• [WHAT THE TASK REQUIRES]
In the listing that follows, count each line where the word "from" appears; write nothing but the count.

• [SUPPLIED MATERIAL]
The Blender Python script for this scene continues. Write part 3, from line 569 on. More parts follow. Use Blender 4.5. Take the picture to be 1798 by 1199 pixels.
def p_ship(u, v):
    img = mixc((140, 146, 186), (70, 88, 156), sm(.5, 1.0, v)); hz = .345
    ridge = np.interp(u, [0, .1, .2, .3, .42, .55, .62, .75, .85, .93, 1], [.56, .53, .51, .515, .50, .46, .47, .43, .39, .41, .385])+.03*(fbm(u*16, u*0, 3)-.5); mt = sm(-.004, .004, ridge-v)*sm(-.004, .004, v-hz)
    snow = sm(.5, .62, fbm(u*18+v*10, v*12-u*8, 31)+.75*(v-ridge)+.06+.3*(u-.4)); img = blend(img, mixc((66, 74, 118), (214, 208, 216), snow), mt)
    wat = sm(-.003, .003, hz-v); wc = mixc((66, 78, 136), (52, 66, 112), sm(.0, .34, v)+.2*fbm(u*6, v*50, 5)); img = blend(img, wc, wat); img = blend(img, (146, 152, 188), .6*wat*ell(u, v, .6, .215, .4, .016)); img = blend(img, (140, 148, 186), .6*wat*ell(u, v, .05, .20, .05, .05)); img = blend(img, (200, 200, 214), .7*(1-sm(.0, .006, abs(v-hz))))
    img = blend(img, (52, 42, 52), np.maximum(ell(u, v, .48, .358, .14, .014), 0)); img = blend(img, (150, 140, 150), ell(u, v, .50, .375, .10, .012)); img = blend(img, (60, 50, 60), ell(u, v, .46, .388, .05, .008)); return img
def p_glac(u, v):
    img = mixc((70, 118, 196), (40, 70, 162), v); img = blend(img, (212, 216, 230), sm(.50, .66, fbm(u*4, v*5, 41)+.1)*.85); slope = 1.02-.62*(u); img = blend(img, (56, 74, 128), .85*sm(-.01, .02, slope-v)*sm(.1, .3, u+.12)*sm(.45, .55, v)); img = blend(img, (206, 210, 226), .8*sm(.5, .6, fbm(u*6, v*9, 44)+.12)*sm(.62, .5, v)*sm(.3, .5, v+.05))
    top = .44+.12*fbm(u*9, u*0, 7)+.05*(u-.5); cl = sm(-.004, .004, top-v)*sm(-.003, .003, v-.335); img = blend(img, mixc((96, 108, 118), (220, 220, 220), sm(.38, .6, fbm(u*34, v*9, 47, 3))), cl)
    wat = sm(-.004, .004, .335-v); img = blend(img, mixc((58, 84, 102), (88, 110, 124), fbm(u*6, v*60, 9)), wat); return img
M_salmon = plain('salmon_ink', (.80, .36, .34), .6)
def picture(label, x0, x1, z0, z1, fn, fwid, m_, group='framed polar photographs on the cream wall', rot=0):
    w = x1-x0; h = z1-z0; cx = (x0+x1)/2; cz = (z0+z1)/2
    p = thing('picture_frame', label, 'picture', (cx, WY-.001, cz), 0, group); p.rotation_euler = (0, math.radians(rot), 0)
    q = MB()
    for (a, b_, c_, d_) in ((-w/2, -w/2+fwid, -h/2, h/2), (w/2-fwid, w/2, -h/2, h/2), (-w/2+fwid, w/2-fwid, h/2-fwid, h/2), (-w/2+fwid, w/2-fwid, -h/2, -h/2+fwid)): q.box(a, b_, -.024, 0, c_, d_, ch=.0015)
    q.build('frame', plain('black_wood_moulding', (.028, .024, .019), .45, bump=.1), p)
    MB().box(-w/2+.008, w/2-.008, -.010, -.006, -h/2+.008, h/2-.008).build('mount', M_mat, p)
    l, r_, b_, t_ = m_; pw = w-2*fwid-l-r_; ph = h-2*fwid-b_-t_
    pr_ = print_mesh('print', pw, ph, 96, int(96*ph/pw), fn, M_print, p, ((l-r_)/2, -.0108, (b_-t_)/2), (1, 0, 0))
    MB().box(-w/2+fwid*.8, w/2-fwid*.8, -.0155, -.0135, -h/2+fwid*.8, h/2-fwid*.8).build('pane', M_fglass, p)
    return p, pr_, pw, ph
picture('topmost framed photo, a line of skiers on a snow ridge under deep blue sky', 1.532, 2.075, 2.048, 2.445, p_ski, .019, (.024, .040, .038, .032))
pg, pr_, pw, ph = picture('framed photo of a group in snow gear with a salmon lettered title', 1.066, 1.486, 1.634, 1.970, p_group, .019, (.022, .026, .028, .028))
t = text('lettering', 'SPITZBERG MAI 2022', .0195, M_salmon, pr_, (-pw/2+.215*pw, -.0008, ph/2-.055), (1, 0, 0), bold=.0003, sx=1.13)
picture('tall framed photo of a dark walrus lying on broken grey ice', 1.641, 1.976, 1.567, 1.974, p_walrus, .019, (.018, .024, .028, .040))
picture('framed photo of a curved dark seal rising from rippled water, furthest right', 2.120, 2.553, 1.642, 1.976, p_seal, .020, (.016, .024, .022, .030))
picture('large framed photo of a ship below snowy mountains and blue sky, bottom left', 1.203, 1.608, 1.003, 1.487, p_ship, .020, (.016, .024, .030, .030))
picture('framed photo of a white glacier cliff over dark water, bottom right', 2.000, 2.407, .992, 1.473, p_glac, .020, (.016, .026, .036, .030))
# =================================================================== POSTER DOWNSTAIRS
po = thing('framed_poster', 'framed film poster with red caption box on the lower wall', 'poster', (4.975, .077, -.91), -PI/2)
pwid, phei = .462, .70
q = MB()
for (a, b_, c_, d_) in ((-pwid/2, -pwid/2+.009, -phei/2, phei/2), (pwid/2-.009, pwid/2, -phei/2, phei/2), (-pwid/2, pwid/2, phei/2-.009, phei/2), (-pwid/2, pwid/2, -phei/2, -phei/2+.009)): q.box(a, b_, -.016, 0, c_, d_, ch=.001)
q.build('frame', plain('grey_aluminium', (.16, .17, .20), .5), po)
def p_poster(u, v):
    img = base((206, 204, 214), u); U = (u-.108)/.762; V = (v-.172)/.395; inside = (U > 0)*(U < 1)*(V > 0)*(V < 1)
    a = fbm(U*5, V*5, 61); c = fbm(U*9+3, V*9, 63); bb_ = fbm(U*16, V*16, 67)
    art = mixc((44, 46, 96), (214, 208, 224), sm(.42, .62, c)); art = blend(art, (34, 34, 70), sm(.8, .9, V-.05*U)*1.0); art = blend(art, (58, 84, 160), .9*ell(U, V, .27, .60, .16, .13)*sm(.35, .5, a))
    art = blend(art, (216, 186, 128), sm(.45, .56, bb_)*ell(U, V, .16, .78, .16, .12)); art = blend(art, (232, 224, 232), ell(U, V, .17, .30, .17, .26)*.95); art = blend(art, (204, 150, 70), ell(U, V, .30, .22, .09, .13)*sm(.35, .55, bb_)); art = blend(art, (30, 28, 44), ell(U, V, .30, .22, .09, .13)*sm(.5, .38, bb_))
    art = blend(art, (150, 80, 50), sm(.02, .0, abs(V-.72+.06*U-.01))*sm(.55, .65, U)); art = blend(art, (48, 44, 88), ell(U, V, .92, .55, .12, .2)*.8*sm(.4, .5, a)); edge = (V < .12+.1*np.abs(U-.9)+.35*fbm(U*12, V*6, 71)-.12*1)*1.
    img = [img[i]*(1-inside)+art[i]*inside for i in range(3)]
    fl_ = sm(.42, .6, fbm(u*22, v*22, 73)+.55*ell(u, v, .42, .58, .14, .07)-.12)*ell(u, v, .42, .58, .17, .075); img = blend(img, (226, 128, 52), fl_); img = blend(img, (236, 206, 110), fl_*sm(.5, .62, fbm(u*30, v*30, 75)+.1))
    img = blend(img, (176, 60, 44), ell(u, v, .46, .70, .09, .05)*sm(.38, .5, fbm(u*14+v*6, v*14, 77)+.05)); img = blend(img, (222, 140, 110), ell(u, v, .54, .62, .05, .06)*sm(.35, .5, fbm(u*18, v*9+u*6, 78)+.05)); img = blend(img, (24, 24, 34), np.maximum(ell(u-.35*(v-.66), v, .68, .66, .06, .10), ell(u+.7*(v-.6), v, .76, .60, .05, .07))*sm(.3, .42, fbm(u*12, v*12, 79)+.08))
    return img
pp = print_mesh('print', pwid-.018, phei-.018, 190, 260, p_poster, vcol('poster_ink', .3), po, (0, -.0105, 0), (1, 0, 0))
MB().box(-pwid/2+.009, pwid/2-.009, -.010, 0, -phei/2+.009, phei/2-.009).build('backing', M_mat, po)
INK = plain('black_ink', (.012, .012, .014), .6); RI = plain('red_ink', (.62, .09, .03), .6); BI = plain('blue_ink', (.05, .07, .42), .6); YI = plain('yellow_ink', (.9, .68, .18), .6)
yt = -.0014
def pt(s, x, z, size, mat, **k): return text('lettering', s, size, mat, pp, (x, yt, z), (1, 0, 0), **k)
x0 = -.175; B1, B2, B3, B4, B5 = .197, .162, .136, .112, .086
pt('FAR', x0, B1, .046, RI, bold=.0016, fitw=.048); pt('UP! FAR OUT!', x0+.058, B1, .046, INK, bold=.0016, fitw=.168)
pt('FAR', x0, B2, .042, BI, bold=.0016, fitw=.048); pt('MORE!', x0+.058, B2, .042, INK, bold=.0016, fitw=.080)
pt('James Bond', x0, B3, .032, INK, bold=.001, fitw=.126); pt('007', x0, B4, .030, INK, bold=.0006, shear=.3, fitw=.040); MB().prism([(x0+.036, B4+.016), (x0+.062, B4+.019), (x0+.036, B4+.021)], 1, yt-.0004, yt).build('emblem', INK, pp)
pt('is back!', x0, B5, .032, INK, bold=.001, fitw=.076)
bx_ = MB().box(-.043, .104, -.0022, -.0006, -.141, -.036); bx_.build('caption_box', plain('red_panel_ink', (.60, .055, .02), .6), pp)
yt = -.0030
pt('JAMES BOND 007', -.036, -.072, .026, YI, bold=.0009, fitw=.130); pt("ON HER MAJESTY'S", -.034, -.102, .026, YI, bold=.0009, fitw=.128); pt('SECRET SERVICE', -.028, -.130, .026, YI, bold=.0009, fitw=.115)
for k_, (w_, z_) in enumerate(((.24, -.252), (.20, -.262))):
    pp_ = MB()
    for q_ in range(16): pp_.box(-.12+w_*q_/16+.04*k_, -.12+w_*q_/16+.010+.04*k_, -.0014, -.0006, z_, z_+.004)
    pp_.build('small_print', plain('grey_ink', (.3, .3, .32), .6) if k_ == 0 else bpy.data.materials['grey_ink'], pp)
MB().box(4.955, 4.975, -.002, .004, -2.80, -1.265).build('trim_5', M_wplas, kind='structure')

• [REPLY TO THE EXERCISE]
2